Penetration Testing mailing list archives

Re: Bruteforce HTTP Basic authentification


From: Chris Kuethe <chris.kuethe () gmail com>
Date: Fri, 19 Aug 2005 12:16:02 -0600

On 8/19/05, someone asked me:
Where could I find a frequency analyzer? Is that something you custom
wrote?

It's another little custom bit of perl. again, this is dead easy in a
couple of screens of perl. roughly like this

foreach $word (<>) {
    $n = 0;
    foreach $c (split(//, $word)){
        $freq{$n}->{$chars[0]}++;
        $n++;
    }
}

and then print the resulting hash through whatever method you choose
(use perl's built-in sort, or offload it to /usr/bin/sort...)

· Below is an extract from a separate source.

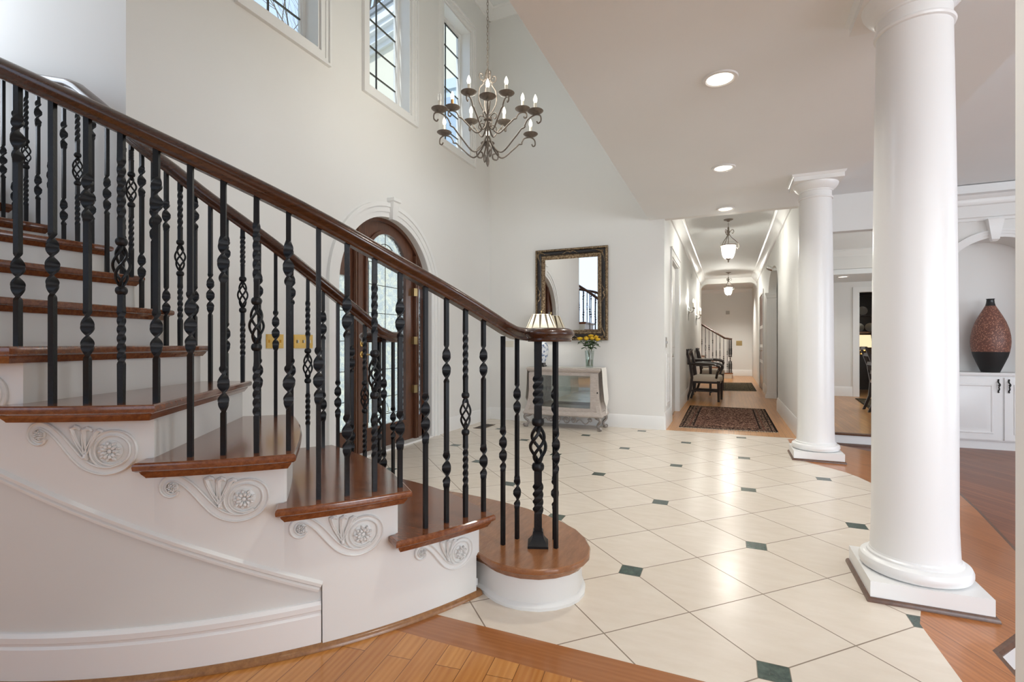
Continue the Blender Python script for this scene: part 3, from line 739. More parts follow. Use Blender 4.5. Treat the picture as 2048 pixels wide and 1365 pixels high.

-----Original Message-----

From: Chris Kuethe [mailto:chris.kuethe () gmail com]
Sent: Thursday, August 18, 2005 4:06 PM
To: Serg Belokamen; Pen Test
Subject: Re: Bruteforce HTTP Basic authentification

By optimized alphabet, I mean sort the letters to be tried by order of
frequency in your probably target language. You could try AAAAAAAA,
AAAAAAAB, AAAAAAAC, ... but there's a reason why they give you "RSTLNE"
for free on Wheel of Fortune.

The last big brute force I did, I took the standard unix dictionaries,
plus the text of a bunch of ebooks I had on my laptop and came up with
frequency distributions for the first through fourth letters of the
average english word. As I was targetting a system where most of the
users were native english-speakers, I figured this was a safe assumption
to make. It took some minutes for my frequency counter to run, but when
I was finished, I had a set of alphabets that made it a lot more
effective to search for dictionary words, their leetspeak variants, and
finally alphanumeric keyboard smashing...

CK

On 8/17/05, Serg Belokamen <serg.belokamen () gmail com> wrote:
What do you "optimised alphabet" ... any URL's etc?

   Cheers,
      Serg

On 18/08/05, Chris Kuethe <chris.kuethe () gmail com> wrote:
On 8/17/05, nik <nik () adminzone ru> wrote:
Hello list!
I'm doing little pen-test of a web-application for a small
company.
This application uses HTTP Basic autintification. So the question
is:
does any one know some tools (such as brutus) for brutforce
usernames and passwors for this type of authentification. These
tools must run under Linux or FreeBSD.

The LWP perl module will do quite nicely. Combine that with an
optimized alphabet or 4, and you can have a very effective brute
forcer in a couple of screenfuls of code. Optimizing your alphabet
can be very effective, taking the time to crack a password down from

hours to minutes or even seconds if you have a good idea about the
letter distribution. ;)

CK


-- 
GDB has a 'break' feature; why doesn't it have 'fix' too?